-- begin Material --
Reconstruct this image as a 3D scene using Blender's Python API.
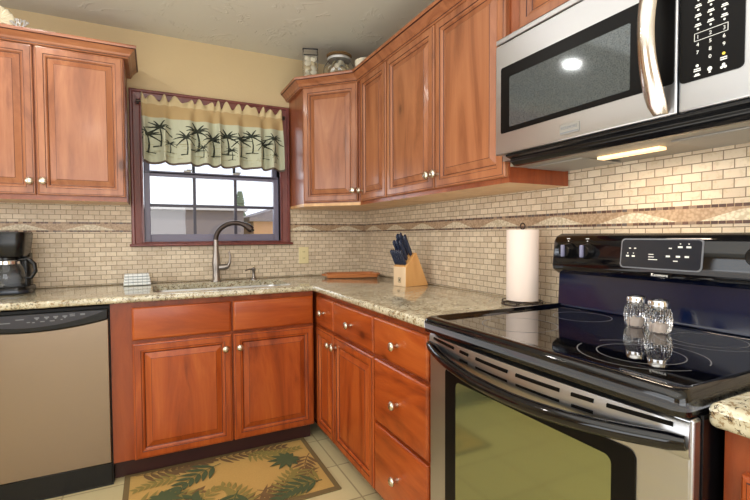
import bpy, bmesh, math, random
from mathutils import Vector, Matrix
for o in list(bpy.data.objects): bpy.data.objects.remove(o)
S = bpy.context.scene
COL = S.collection
PI = math.pi
rad = math.radians

# ------------------------------------------------------------------ camera
cd = bpy.data.cameras.new('camera'); cam = bpy.data.objects.new('camera', cd); COL.objects.link(cam)
yaw, pit, rol = rad(-26.525), rad(-1.8967), rad(-0.2769)
fw = Vector((-math.sin(yaw)*math.cos(pit), math.cos(yaw)*math.cos(pit), math.sin(pit)))
rt = Vector((math.cos(yaw), math.sin(yaw), 0)); up = rt.cross(fw)
rt2 = rt*math.cos(rol)+up*math.sin(rol); up2 = up*math.cos(rol)-rt*math.sin(rol)
m = Matrix((rt2, up2, -fw)).transposed().to_4x4(); m.translation = Vector((-1.443, -2.9913, 1.187))
cam.matrix_world = m
cd.sensor_width = 36; cd.lens = 438.55/750*36
cd.shift_x = 3.94/750; cd.shift_y = 0.0; cd.clip_start = 0.05; cd.clip_end = 300
S.camera = cam

# ------------------------------------------------------------------ view, world, lights
S.view_settings.view_transform = 'Standard'; S.view_settings.look = 'None'
S.view_settings.gamma = 1; S.view_settings.use_curve_mapping = False
S.view_settings.exposure = 0.0
W = bpy.data.worlds.new('sky'); S.world = W; W.use_nodes = True
wn = W.node_tree; wn.nodes.clear()
wo = wn.nodes.new('ShaderNodeOutputWorld'); wb = wn.nodes.new('ShaderNodeBackground')
tc = wn.nodes.new('ShaderNodeTexCoord'); sx = wn.nodes.new('ShaderNodeSeparateXYZ'); rp = wn.nodes.new('ShaderNodeValToRGB')
wn.links.new(tc.outputs['Generated'], sx.inputs[0]); wn.links.new(sx.outputs[2], rp.inputs[0])
rp.color_ramp.elements[0].color = (0.86, 0.90, 1, 1); rp.color_ramp.elements[1].color = (0.62, 0.78, 1, 1)
wn.links.new(rp.outputs[0], wb.inputs[0]); wb.inputs[1].default_value = 1.5
wn.links.new(wb.outputs[0], wo.inputs[0])

def area(name, loc, rot, sx_, sy_, power, col, shape='RECTANGLE'):
    l = bpy.data.lights.new(name, 'AREA'); l.shape = shape; l.size = sx_; l.size_y = sy_
    l.energy = power; l.color = col
    o = bpy.data.objects.new(name, l); COL.objects.link(o); o.location = loc; o.rotation_euler = rot
    return o
area('overhead_fill', (-2.0, -2.4, 2.39), (0, 0, 0), 2.2, 2.6, 26, (1, 0.99, 0.97))  # added overhead fill, no such fixture in the room
area('ceiling_fill', (-1.9, -3.2, 0.9), (PI, 0, 0), 3.2, 3.4, 66, (0.97, 0.985, 1))  # added upward fill in mid-room to brighten the ceiling
area('rear_fill', (-2.2, -5.45, 1.35), (rad(90), 0, 0), 2.6, 2.0, 66, (0.86, 0.93, 1))  # added soft fill in front of the closed rear wall, no opening there
area('side_fill', (-4.35, -2.2, 1.45), (rad(90), 0, rad(-90)), 2.4, 1.5, 46, (0.84, 0.92, 1))  # added soft fill beside the closed left wall, no window there
area('window_daylight', (-1.065, 0.35, 1.75), (rad(-62), 0, 0), 0.9, 0.8, 9, (0.88, 0.94, 1))
sun = bpy.data.lights.new('sun', 'SUN'); sun.energy = 1.6; sun.angle = rad(3); sun.color = (1, 0.95, 0.86)
so = bpy.data.objects.new('sun', sun); COL.objects.link(so); so.rotation_euler = (rad(35), 0, rad(25)); so.location = (0, 8, 9)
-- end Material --
Objective - Set the listing down in full and exactly. Pictures within it should not appear in the copy.

Exercise output -
Reconstruct this image as a 3D scene using Blender's Python API.
import bpy, bmesh, math, random
from mathutils import Vector, Matrix
for o in list(bpy.data.objects): bpy.data.objects.remove(o)
S = bpy.context.scene
COL = S.collection
PI = math.pi
rad = math.radians

# ------------------------------------------------------------------ camera
cd = bpy.data.cameras.new('camera'); cam = bpy.data.objects.new('camera', cd); COL.objects.link(cam)
yaw, pit, rol = rad(-26.525), rad(-1.8967), rad(-0.2769)
fw = Vector((-math.sin(yaw)*math.cos(pit), math.cos(yaw)*math.cos(pit), math.sin(pit)))
rt = Vector((math.cos(yaw), math.sin(yaw), 0)); up = rt.cross(fw)
rt2 = rt*math.cos(rol)+up*math.sin(rol); up2 = up*math.cos(rol)-rt*math.sin(rol)
m = Matrix((rt2, up2, -fw)).transposed().to_4x4(); m.translation = Vector((-1.443, -2.9913, 1.187))
cam.matrix_world = m
cd.sensor_width = 36; cd.lens = 438.55/750*36
cd.shift_x = 3.94/750; cd.shift_y = 0.0; cd.clip_start = 0.05; cd.clip_end = 300
S.camera = cam

# ------------------------------------------------------------------ view, world, lights
S.view_settings.view_transform = 'Standard'; S.view_settings.look = 'None'
S.view_settings.gamma = 1; S.view_settings.use_curve_mapping = False
S.view_settings.exposure = 0.0
W = bpy.data.worlds.new('sky'); S.world = W; W.use_nodes = True
wn = W.node_tree; wn.nodes.clear()
wo = wn.nodes.new('ShaderNodeOutputWorld'); wb = wn.nodes.new('ShaderNodeBackground')
tc = wn.nodes.new('ShaderNodeTexCoord'); sx = wn.nodes.new('ShaderNodeSeparateXYZ'); rp = wn.nodes.new('ShaderNodeValToRGB')
wn.links.new(tc.outputs['Generated'], sx.inputs[0]); wn.links.new(sx.outputs[2], rp.inputs[0])
rp.color_ramp.elements[0].color = (0.86, 0.90, 1, 1); rp.color_ramp.elements[1].color = (0.62, 0.78, 1, 1)
wn.links.new(rp.outputs[0], wb.inputs[0]); wb.inputs[1].default_value = 1.5
wn.links.new(wb.outputs[0], wo.inputs[0])

def area(name, loc, rot, sx_, sy_, power, col, shape='RECTANGLE'):
    l = bpy.data.lights.new(name, 'AREA'); l.shape = shape; l.size = sx_; l.size_y = sy_
    l.energy = power; l.color = col
    o = bpy.data.objects.new(name, l); COL.objects.link(o); o.location = loc; o.rotation_euler = rot
    return o
area('overhead_fill', (-2.0, -2.4, 2.39), (0, 0, 0), 2.2, 2.6, 26, (1, 0.99, 0.97))  # added overhead fill, no such fixture in the room
area('ceiling_fill', (-1.9, -3.2, 0.9), (PI, 0, 0), 3.2, 3.4, 66, (0.97, 0.985, 1))  # added upward fill in mid-room to brighten the ceiling
area('rear_fill', (-2.2, -5.45, 1.35), (rad(90), 0, 0), 2.6, 2.0, 66, (0.86, 0.93, 1))  # added soft fill in front of the closed rear wall, no opening there
area('side_fill', (-4.35, -2.2, 1.45), (rad(90), 0, rad(-90)), 2.4, 1.5, 46, (0.84, 0.92, 1))  # added soft fill beside the closed left wall, no window there
area('window_daylight', (-1.065, 0.35, 1.75), (rad(-62), 0, 0), 0.9, 0.8, 9, (0.88, 0.94, 1))
sun = bpy.data.lights.new('sun', 'SUN'); sun.energy = 1.6; sun.angle = rad(3); sun.color = (1, 0.95, 0.86)
so = bpy.data.objects.new('sun', sun); COL.objects.link(so); so.rotation_euler = (rad(35), 0, rad(25)); so.location = (0, 8, 9)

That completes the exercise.